Substantial sources of revenue for all three levels of government are peripheral businesses that are developed to take advantage of the increased traffic these facilities create. These businesses are usually within close proximity of the facilities and can consist of things like parking facilities, hotels, specialty retail and restaurants.

Rob Suski, an entrepreneur from Saskatoon, is hoping that the buzz generated by the MTS Centre will contribute to his latest venture. Suski and four Winnipeg-based partners are in the process of converting the old Salisbury House location on Portage Avenue – just down from the MTS Centre – into Rinkside Restaurant & Bar, a sports-themed pub and eatery. “The MTS Centre is a huge success,” says Suski. “On event nights, it is responsible for bringing thousands of people downtown who would otherwise be sitting at home. Developing a local business that can tap into that market just makes sense.” As for Rinkside’s contribution to the Winnipeg economy, Suski says, “We’re investing about a half-million dollars just in construction.

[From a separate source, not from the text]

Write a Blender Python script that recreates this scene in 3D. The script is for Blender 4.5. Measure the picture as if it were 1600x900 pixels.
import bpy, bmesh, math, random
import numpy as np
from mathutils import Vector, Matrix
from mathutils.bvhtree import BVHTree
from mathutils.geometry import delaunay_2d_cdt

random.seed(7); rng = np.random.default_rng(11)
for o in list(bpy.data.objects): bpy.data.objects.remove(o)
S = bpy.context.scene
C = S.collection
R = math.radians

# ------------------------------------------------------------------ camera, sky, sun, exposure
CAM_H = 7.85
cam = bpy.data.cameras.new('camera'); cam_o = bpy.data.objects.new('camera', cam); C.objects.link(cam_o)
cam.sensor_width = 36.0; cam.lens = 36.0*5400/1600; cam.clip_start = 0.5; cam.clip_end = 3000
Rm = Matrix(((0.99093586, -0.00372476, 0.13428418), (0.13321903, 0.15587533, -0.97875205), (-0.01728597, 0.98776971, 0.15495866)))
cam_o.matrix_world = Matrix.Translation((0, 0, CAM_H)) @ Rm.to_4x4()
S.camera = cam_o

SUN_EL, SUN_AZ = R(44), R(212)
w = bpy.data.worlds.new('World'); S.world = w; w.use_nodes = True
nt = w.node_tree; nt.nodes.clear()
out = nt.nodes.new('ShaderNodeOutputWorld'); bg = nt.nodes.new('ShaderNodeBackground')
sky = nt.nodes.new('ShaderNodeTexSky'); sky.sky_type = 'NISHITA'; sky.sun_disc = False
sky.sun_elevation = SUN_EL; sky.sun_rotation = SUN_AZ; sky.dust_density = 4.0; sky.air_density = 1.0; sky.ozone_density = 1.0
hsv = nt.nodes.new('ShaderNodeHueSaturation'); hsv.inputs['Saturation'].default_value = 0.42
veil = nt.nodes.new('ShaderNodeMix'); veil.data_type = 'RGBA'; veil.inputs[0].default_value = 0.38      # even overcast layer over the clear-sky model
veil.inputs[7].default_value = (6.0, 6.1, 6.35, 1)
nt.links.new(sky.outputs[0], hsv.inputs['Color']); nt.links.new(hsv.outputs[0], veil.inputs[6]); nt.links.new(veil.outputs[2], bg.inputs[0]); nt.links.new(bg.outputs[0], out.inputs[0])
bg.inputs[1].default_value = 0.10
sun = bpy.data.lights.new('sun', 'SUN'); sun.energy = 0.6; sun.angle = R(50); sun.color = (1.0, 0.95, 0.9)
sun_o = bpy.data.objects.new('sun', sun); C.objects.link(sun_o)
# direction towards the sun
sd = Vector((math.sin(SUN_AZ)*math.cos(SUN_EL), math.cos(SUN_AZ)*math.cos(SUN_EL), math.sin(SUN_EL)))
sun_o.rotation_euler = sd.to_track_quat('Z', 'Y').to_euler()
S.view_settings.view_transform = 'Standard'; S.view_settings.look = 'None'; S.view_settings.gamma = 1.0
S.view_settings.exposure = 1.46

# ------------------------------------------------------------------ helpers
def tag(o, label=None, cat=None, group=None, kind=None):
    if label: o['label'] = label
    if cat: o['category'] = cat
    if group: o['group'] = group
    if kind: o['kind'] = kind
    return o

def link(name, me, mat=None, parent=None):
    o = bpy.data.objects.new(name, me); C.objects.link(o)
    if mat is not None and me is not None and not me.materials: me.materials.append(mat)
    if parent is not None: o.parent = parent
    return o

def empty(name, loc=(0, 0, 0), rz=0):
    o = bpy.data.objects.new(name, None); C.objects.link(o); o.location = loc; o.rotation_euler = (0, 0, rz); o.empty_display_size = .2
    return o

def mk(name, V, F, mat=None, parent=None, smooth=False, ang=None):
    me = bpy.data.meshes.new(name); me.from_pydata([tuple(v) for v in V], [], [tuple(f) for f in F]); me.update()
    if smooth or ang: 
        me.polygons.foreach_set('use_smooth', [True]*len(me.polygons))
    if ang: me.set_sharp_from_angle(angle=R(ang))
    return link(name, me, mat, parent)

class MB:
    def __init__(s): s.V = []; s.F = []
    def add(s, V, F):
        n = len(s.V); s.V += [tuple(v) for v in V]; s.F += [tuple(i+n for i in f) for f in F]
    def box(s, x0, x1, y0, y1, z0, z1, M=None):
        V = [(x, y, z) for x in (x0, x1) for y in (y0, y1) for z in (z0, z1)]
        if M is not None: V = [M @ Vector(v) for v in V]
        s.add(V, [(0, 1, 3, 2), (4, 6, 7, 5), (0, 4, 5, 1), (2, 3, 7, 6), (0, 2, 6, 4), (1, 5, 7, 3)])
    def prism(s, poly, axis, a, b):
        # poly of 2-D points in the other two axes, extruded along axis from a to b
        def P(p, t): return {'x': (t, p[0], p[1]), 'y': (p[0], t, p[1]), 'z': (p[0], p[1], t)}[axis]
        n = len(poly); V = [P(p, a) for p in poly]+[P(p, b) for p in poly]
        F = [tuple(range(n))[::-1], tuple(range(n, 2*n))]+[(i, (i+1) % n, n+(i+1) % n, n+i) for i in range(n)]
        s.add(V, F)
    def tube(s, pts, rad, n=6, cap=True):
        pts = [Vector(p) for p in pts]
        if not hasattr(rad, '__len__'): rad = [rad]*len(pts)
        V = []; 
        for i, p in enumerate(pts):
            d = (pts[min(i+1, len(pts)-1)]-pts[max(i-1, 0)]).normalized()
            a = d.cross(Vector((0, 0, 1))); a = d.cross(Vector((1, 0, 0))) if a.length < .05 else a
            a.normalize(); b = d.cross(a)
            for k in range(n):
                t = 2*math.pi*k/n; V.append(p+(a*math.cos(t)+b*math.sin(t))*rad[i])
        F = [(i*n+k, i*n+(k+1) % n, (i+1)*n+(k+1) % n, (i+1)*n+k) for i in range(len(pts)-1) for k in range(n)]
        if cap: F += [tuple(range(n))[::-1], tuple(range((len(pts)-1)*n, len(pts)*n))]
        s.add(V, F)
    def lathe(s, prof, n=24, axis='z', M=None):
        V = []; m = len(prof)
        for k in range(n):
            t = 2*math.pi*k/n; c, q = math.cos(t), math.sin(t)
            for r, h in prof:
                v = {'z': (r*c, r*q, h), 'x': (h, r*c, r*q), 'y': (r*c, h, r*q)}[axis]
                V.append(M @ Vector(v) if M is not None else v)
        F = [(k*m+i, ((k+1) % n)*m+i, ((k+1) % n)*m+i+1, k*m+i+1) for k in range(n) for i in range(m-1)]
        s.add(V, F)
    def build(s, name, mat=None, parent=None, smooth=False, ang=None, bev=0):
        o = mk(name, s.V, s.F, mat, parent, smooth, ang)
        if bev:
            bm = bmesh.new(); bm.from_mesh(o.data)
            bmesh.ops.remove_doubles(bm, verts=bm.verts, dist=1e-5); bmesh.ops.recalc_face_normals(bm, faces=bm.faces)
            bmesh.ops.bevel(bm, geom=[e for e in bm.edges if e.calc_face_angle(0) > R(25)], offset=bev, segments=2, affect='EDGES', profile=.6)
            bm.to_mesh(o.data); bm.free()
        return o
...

When the doors open this May, we’re going to be employing over 40 people. For a relatively small scale venture, I’d say the economics are significant.”

Whether it’s from the sale of a ticket, a beer or two before the game, a hot dog afterwards and a cab ride on the way home, tax dollars are generated. PST, GST, income tax, business tax, permit fees and so on. All three levels of government recoup their investment. And making money is exactly the intention behind the initial investment, isn’t it?